The noise from the chewing, as I worked my way through bits of antenna and carapace was loud enough to reminded me of the ortolan scene in Gigi, in which the title character visits her great aunt Alicia to learn how to eat ortolan—little songbirds who were once blinded, force fed, drowned in Armagnac, roasted, and eaten whole by the wealthy and sadistic.
“The bones don’t matter,” the sophisticated aunt tells Gigi, as she crunches her way through a delicate ribcage. I adopted this as my mantra as I continued to chew, making an abrupt code switch from the gusto of a dashing Mexican outlaw to the detached coolness of an elderly French courtesan. Aunt Alicia is a woman who lives happily in her past, surrounded by souvenirs of more dazzling times. The same could be said of Le Procope.
Approaching my second slice of bread with more caution, I spread it with a far less extravagent amount aïoli, and reduced the amount of crevettes in the name of choke prevention. I didn’t actually want a second helping, but I worried that stopping at one was a sign of weakness. To help things along, I imagined my incisors as enameled guillotines beheading a few of the former habitués of Le Procope. So long, Danton. Farewell, Robespierre. I spared the last shrimp, which I named after Madame Tussaud, because she managed to escape beheading. But only just.
By the time I finished decapitating my shrimp, I’d lost most of my audience. The German girls with their giant rucksacks had disappeared, and my waiter seemed to have lost interest as soon as he determined I wasn’t going to choke to death. So I lifted my glass to the Danes, who were still staring at me, and toasted them with the last sip of martini.
The onglet de bœuf and Médoc were consumed without further drama, as was my coffee, armagnac, and “Profiteroles Procope”.

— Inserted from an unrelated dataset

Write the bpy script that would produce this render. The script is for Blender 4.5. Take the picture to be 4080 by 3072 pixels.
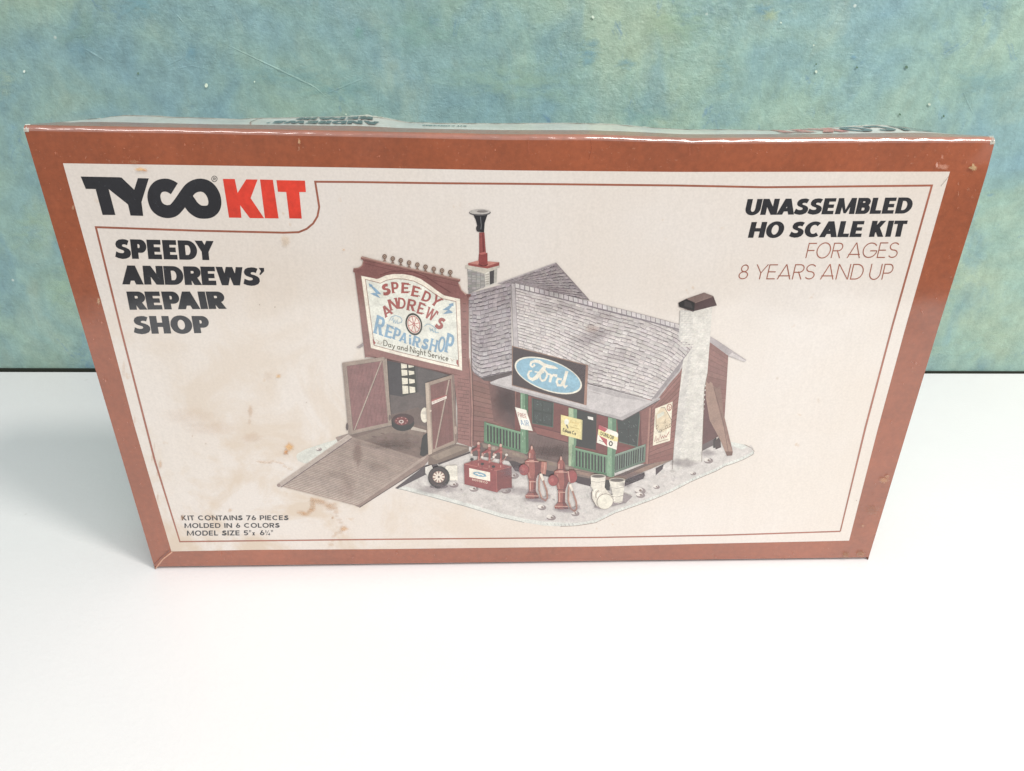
import bpy, math, random
import numpy as np
random.seed(7); rng = np.random.default_rng(7)
PI = math.pi
sc = bpy.context.scene
for o in list(bpy.data.objects): bpy.data.objects.remove(o)

# ------------------------------------------------------------------ camera
# World frame: origin at the box's lower left front corner, X along the box, Y away, Z up.
PW, PH, FPX = 4080.0, 3072.0, 2850.0           # photograph size and focal length in its pixels
CAM = np.array([0.16310747, -0.27426486, 0.24216259])
RM = np.array([[0.99924630, -0.03870989, 0.00289409],
               [-0.01540271, -0.46382637, -0.88579222],
               [0.03563127, 0.88508002, -0.46407302]])    # world -> camera (x right, y down, z forward)
cam = bpy.data.cameras.new('camera'); camo = bpy.data.objects.new('camera', cam); sc.collection.objects.link(camo)
import mathutils
m3 = mathutils.Matrix((RM[0].tolist(), (-RM[1]).tolist(), (-RM[2]).tolist())).transposed()
mw = m3.to_4x4(); mw.translation = mathutils.Vector(CAM.tolist()); camo.matrix_world = mw
cam.sensor_fit = 'HORIZONTAL'; cam.sensor_width = 36.0; cam.lens = 36.0*FPX/PW
cam.clip_start = 0.01; cam.clip_end = 50
sc.camera = camo
sc.render.resolution_x = 1024; sc.render.resolution_y = 771

# ------------------------------------------------------------------ light
W = bpy.data.worlds.new("World"); sc.world = W; W.use_nodes = True
W.node_tree.nodes['Background'].inputs[0].default_value = (0.98, 0.99, 1.0, 1)
W.node_tree.nodes['Background'].inputs[1].default_value = 0.66
def area(name, loc, target, size, power, col):
    l = bpy.data.lights.new(name, 'AREA'); l.shape = 'DISK'; l.size = size; l.energy = power; l.color = col
    o = bpy.data.objects.new(name, l); sc.collection.objects.link(o); o.location = loc
    d = mathutils.Vector(target)-mathutils.Vector(loc); o.rotation_euler = d.to_track_quat('-Z', 'Y').to_euler(); return o
area('ceiling_lamp', (0.70, -0.42, 1.08), (0.22, 0.0, 0.05), 0.19, 9.2, (1.0, 0.955, 0.90))
for x_, w_, p_ in ((-0.76, 0.8, 5.5), (1.10, 1.3, 20.0)):      # two long ceiling tubes behind the camera
    tube = area('tube_lamp', (x_, -1.30, 1.55), (0.15, 0.0, 0.1), w_, p_, (1.0, 0.97, 0.94)); tube.data.shape = 'RECTANGLE'; tube.data.size_y = 0.26; tube.rotation_euler = (math.radians(42), 0, 0)
sc.view_settings.view_transform = 'Standard'; sc.view_settings.look = 'None'
sc.view_settings.exposure = 0.0; sc.view_settings.gamma = 1.0
sc.render.engine = 'CYCLES'; sc.cycles.transparent_max_bounces = 32

# ------------------------------------------------------------------ geometry of the shot
def ray(px, py):
    return RM.T @ np.array([(px-PW/2)/FPX, (py-PH/2)/FPX, 1.0])
BR_ = np.array([0.35186661, -0.00582314, 0.0])
ang = math.atan2(BR_[1], BR_[0]); EX = np.array([math.cos(ang), math.sin(ang), 0.0]); NY = np.array([-math.sin(ang), math.cos(ang), 0.0])
LAYER = 0.6e-6
def corner_lift(u, z):
    """the upper right corner stands proud: right of a crease the card kinks outwards"""
    if z < 0.125: return 0.0
    uc = 0.338+(z-0.187)*0.95 if z > 0.187 else 0.338+(0.187-z)/0.062*0.014
    return 0.07*max(0.0, u-max(uc, 0.3408))
def FP(px, py, off=0.0):
    """point of the box front (a real vertical plane) seen at a photograph pixel, then lifted off outwards"""
    d = ray(px, py); k = -(NY @ CAM)/(NY @ d); p = CAM+k*d
    return p-NY*(off+corner_lift(float(p @ EX), float(p[2])))
def bp(u, y, z): return EX*u+NY*y+np.array([0, 0, z])     # box coordinates
def interp(tab, x):
    return float(np.interp(x, [t[0] for t in tab], [t[1] for t in tab]))

# ------------------------------------------------------------------ materials
def s2l(c):
    c = np.asarray(c, float)/255.0
    return np.where(c <= 0.04045, c/12.92, ((c+0.055)/1.055)**2.4)
class NT:
    def __init__(s, m): s.m = m; s.t = m.node_tree; s.n = s.t.nodes; s.l = s.t.links
    def add(s, typ, **kw):
        n = s.n.new(typ)
        for k, v in kw.items(): setattr(n, k, v)
        return n
    def link(s, a, b): s.l.new(a, b)
def newmat(name):
    m = bpy.data.materials.new(name); m.use_nodes = True
    return m, NT(m), m.node_tree.nodes['Principled BSDF']
def noise(t, vec, scale, detail=3, rough=0.5, dist=0.0):
    n = t.add('ShaderNodeTexNoise'); n.inputs['Scale'].default_value = scale; n.inputs['Detail'].default_value = detail
    n.inputs['Roughness'].default_value = rough; n.inputs['Distortion'].default_value = dist
    t.link(vec, n.inputs['Vector']); return n.outputs['Fac']
def ramp(t, fac, stops):
    r = t.add('ShaderNodeValToRGB'); e = r.color_ramp.elements
    while len(e) < len(stops): e.new(0.5)
    for i, (p, c) in enumerate(stops):
        e[i].position = p; e[i].color = c if len(c) == 4 else (*c, 1)
    t.link(fac, r.inputs['Fac']); return r.outputs['Color']
def g(v): return (v, v, v, 1)
def mix(t, fac, a, b, mode='MIX'):
    n = t.add('ShaderNodeMix', data_type='RGBA', blend_type=mode)
    for s_, v in ((0, fac), (6, a), (7, b)):
        if isinstance(v, (int, float)): n.inputs[s_].default_value = v
        elif isinstance(v, tuple): n.inputs[s_].default_value = v
        else: t.link(v, n.inputs[s_])
    return n.outputs[2]
def mapping(t, src, scale=(1, 1, 1), rot=(0, 0, 0), loc=(0, 0, 0)):
    m = t.add('ShaderNodeMapping'); m.inputs['Scale'].default_value = scale; m.inputs['Rotation'].default_value = rot; m.inputs['Location'].default_value = loc
    t.link(src, m.inputs['Vector']); return m.outputs['Vector']
def math_(t, op, a, b=None):
    n = t.add('ShaderNodeMath', operation=op)
    for i, v in enumerate((a, b)):
        if v is None: continue
        if isinstance(v, (int, float)): n.inputs[i].default_value = v
        else: t.link(v, n.inputs[i])
    return n.outputs[0]
def bump(t, h, strength, dist, prev=None):
    b = t.add('ShaderNodeBump'); b.inputs['Strength'].default_value = strength; b.inputs['Distance'].default_value = dist
    t.link(h, b.inputs['Height'])
    if prev is not None: t.link(prev, b.inputs['Normal'])
    return b.outputs['Normal']
def film(t, p, obj):
    """shrink film over the print: glossy coat with slow waves, vertical pull lines and fine grain"""
    pull = noise(t, mapping(t, obj, (300, 60, 7)), 1.0, 5, 0.75)
    fine = noise(t, mapping(t, obj, (1, 1, 1)), 900, 2)
    wav = noise(t, mapping(t, obj, (1, 1, 1)), 14, 2)
    n = bump(t, wav, 0.6, 0.003)
    n = bump(t, pull, 0.25, 0.00006, n)
    n = bump(t, fine, 0.30, 0.00002, n)
    p.inputs['Coat Weight'].default_value = 1.0; p.inputs['Coat IOR'].default_value = 1.88
    p.inputs['Specular IOR Level'].default_value = 0.35
    rg = t.add('ShaderNodeMapRange'); rg.inputs[3].default_value = 0.07; rg.inputs[4].default_value = 0.22
    t.link(noise(t, obj, 55, 4, 0.65), rg.inputs[0]); t.link(rg.outputs[0], p.inputs['Coat Roughness'])
    t.link(n, p.inputs['Coat Normal']); p.inputs['Roughness'].default_value = 0.6
def ink_material(name, alpha=False):
    m, t, p = newmat(name)
    at = t.add('ShaderNodeAttribute', attribute_name='ink'); tc = t.add('ShaderNodeTexCoord'); obj = tc.outputs['Object']
    n1 = noise(t, obj, 1500, 2); n2 = noise(t, obj, 260, 4, 0.6)
    c = mix(t, 1.0, at.outputs['Color'], ramp(t, n1, [(0.25, g(0.86)), (0.75, g(1.12))]), 'MULTIPLY')
    c = mix(t, 1.0, c, ramp(t, n2, [(0.25, g(0.80)), (0.75, g(1.16))]), 'MULTIPLY')
    t.link(c, p.inputs['Base Color']); film(t, p, obj)
    if alpha: t.link(at.outputs['Alpha'], p.inputs['Alpha'])
    return m
INK = ink_material('printed_ink'); WASH = ink_material('stain_and_glint_ink', True)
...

Everyone but the waiter was gone when I paid the bill. I left him an embarrassingly large tip because I still wanted him to like me, even though I would probably never see him again. Lightly buzzed and overfed in my tightening summer-white shirt, I thought I like a middle aged Pillsbury Doughboy, so I poked myself gently in the belly and let out a quiet giggle that I hoped only I could hear. When I stood up to leave, my waiter with the sinister voice smiled, shook my hand, and thanked me in English. It may have been due to the tip I gave him, but I prefer to think of his gesture as a form of applause.
As I walked down the cobblestone passage behind the restaurant, Paul Frees popped back into my head again because I remembered that, not only was he the voice of the “Ghost Host” in the Haunted Mansion at Disneyland, he was a the voice of the Pillsbury Doughboy. That man’s voice was everywhere.
I’d stumbled across Le Procope by accident and waddled away oddly satisfied. Not because of the food, but rather in spite of it. I assumed that dinner at a restaurant I’d been to before in a city I felt comfortably familiar with would offer few surprises. Instead, I found myself at the center of a poorly written comedy centered around boiled arthropods. It wasn’t especially funny—more like mildly amusing, really—but the Danes seemed to like it and that was good enough for me.
Walking along the Boulevard Saint-Germain heading back to my hotel, I discovered something wedged between my molars as I was passing the Sorbonne. I looked around—no audience in sight. I picked it out with a quick flick of a fingernail. It was a bit of grey shrimp shell.
“My first souvenir,” I thought.
I decided not to save it.
I think having the oldest restaurant in Paris named after you is exceptionally cool – and very clever of you to arrange. But in the interests of humanity, I think word-by-word instructions on the Martini question are called for.
But how is one supposed to eat those gray shrimps? Did you find out whether you consumed them correctly? Regardless, always appreciate that specific ortolan nod.